GNOME Bugzilla – Bug 347457
Nautilus fails without notification when copying files with similar names from ext3 to fat32
Last modified: 2006-11-06 12:35:23 UTC
Please describe the problem: The issue is that ext3 is a case-sensitive filesystem while fat32 is a case-retentive filesystem. Nautilus doesn't realize that during the copy of multiple files from an ext3 partition to a fat32 partition, two files will be mapped to the same file name on the destination folder. Steps to reproduce: 1. Setup 2 partitions. Partition1 should be ext3. Partition2 should be fat32. 2. Create 2 files in partition1 with the names filetobecopied and FileToBeCopied 3. Using nautlus, drag and drop the two files to a directory in Partition2. Actual results: One of the files will show up in Partition2. Nautilus gives no indication that the other file is "lost". Expected results: One of the files gets copied over. When trying to copy over the second file, nautilus brings up a user notification box giving him options on what to do: A. Abort the copy process. B. Overwrite the first file with the second file, continue copying any other files. C. Give the second file a new name, continue copying any other files. Does this happen every time? Yes (!) Other information: This is a serious dataloss bug for the following reasons: Many external hard drives and removable drives are fat32 for interoperability among Win9x/NT/XP, OS X, and Linux. A user may copy over an entire directory tree from ext3 to the fat32 filesystem, believing he made a backup copy. As for when this would come up for the average user: Many digital cameras (particularly Canon models) assign photos with the name IMG_xxxx (where xxxx is a 4 digit number). Other canon models (and possibly the same camera mounted on 2 different OSs assign photos with the name img_xxxx.
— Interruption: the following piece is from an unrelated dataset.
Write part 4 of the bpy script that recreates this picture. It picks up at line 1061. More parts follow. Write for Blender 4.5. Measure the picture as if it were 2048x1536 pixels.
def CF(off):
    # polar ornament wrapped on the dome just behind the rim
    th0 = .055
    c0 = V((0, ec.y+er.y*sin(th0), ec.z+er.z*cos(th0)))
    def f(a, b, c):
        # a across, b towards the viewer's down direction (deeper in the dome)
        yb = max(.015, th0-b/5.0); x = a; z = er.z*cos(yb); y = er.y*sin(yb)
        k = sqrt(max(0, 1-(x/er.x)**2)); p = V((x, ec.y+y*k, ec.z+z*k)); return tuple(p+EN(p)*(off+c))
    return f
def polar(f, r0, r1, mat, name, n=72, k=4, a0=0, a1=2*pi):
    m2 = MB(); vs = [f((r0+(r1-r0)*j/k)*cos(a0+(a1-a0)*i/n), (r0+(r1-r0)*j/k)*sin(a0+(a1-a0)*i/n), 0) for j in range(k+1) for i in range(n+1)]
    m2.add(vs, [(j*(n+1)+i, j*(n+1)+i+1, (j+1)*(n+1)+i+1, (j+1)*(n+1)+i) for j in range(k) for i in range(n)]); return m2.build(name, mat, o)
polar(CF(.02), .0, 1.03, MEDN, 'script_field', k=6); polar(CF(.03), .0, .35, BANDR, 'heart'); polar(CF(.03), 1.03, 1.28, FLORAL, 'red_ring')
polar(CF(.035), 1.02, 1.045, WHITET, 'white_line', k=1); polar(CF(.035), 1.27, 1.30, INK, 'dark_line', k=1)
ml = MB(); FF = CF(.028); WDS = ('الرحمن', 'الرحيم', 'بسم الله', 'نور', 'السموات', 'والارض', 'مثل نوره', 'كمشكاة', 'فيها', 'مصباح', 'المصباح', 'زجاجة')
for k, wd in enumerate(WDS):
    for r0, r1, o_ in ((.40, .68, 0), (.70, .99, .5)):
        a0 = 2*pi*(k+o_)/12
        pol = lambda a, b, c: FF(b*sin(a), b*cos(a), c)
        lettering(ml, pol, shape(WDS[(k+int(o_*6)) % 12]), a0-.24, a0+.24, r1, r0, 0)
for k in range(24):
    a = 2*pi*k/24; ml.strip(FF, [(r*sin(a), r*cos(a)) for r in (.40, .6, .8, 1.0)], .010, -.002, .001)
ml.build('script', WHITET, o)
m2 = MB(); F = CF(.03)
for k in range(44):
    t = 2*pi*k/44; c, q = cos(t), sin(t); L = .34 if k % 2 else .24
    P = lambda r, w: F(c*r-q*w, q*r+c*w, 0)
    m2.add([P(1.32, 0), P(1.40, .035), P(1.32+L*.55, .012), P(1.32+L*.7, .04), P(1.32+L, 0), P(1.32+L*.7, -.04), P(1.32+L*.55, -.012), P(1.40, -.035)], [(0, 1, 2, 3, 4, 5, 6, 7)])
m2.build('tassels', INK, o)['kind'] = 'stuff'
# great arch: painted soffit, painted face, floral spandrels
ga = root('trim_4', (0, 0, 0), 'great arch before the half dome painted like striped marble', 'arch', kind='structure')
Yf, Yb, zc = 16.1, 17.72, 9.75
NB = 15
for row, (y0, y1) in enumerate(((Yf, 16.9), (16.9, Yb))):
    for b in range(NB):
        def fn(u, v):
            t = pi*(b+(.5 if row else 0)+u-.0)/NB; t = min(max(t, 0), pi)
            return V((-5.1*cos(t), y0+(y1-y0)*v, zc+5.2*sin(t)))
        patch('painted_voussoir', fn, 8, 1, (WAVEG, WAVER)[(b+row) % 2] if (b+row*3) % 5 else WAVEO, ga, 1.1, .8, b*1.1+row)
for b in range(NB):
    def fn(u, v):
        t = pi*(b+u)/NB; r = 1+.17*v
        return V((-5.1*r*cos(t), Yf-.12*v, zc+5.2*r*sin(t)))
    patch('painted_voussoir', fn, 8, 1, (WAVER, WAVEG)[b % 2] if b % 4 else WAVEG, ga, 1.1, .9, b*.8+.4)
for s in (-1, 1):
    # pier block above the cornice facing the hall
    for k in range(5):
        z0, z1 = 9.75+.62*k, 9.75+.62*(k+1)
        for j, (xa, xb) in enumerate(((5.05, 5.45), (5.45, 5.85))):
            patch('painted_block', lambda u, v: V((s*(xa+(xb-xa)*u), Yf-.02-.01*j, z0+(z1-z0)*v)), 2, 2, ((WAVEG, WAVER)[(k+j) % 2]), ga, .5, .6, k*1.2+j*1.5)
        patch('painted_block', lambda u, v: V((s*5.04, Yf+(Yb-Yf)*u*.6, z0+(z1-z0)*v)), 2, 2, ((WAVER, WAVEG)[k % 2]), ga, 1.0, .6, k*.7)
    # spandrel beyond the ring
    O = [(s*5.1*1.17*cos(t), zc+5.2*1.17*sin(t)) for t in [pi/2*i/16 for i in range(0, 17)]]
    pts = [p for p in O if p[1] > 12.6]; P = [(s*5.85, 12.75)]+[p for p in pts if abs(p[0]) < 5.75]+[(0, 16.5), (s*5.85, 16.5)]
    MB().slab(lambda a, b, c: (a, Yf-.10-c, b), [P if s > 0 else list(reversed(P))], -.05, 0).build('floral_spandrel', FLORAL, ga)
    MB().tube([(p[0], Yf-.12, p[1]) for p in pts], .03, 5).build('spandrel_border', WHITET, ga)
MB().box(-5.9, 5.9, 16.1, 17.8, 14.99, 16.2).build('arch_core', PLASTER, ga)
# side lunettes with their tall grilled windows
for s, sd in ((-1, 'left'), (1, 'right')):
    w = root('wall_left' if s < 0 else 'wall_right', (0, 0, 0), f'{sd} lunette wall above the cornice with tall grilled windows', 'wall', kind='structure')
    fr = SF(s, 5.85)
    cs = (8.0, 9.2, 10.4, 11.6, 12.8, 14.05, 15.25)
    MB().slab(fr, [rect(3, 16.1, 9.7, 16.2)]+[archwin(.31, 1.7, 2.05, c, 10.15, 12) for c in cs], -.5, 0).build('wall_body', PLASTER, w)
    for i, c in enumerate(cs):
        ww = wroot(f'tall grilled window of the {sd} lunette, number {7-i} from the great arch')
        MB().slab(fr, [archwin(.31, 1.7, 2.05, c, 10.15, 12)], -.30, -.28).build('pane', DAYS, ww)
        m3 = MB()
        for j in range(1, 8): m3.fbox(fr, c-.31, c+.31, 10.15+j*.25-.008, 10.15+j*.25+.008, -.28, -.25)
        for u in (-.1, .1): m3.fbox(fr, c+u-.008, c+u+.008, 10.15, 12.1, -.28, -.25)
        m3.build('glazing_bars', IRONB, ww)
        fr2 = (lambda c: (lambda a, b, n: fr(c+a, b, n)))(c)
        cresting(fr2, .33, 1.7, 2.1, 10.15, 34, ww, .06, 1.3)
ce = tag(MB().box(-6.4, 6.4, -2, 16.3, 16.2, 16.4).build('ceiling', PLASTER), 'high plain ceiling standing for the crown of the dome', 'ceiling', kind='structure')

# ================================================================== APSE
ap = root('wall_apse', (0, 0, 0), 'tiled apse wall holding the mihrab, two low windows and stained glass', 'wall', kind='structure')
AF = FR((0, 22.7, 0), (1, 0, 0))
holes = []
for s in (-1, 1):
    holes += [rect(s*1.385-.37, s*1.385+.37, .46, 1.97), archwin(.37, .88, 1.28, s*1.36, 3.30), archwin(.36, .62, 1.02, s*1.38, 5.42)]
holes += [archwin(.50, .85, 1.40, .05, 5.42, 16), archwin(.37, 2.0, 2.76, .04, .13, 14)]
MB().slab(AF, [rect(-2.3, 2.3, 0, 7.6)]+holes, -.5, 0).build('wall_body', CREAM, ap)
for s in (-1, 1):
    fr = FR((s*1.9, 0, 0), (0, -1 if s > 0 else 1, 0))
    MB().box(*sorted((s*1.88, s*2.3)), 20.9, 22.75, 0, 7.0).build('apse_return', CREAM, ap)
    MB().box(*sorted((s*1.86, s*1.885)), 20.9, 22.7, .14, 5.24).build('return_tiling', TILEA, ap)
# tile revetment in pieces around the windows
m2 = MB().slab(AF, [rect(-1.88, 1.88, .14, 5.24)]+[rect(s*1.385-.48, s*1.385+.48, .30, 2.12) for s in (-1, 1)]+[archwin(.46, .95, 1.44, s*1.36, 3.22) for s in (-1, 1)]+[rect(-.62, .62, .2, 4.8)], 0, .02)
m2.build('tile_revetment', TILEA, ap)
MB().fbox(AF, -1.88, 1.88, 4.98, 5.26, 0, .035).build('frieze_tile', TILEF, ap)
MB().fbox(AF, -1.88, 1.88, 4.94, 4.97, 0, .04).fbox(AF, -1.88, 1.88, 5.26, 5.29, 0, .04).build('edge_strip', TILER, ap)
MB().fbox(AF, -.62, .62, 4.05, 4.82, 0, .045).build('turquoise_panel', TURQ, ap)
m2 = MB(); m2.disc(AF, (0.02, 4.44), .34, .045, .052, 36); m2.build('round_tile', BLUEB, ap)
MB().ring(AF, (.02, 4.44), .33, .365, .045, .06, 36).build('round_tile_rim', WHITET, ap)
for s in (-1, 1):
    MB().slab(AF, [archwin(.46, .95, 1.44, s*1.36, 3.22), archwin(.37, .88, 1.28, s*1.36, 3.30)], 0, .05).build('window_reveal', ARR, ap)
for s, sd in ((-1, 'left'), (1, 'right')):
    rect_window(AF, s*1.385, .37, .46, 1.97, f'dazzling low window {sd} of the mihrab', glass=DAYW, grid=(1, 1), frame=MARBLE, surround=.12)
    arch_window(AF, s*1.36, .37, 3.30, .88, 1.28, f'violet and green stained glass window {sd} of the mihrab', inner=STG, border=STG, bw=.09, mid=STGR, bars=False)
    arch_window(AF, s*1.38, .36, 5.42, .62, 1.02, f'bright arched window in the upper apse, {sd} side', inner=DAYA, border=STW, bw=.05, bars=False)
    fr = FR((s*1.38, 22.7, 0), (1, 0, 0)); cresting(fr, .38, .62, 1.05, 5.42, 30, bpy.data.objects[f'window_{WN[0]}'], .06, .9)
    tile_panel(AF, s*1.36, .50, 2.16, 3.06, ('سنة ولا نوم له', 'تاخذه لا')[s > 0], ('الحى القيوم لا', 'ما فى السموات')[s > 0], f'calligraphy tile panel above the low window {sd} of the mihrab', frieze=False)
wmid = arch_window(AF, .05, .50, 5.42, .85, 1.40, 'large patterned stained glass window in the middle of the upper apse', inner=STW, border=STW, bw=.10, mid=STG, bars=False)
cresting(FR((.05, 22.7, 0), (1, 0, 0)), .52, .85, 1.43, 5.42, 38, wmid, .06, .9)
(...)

One other thing that increases the severity of this bug: In my steps to reproduce this bug, in steo 2, create the 2 files with similar names in the same directory as a lot of other files. In step 3, drag all the files in the directory to the new drive. You will notice that nautilus silently aborts the process! I got bit by this because I had 2 files in a directory quite deep in my directory tree with similar names. I copied the entire directory tree in nautilus, expecting the entire tree to be backed up. Only when I tried to access the information on another date did I notice that a good number of the directories were not copied over! (Serious dataloss :-( )
Duplicated with Nautilus 2.14.1 copying from ext3 to vfat, also reiserfs to vfat.
The abort problem in comment #1 is described in bug 144726. (I can also confirm this behavior.) This should probably be marked as a dup of that bug.
I also confirm this behaviour on Nautilus 2.14.3-0ubuntu1. I agree that this is the same problem as bug 144726 and should be marked as duplicate.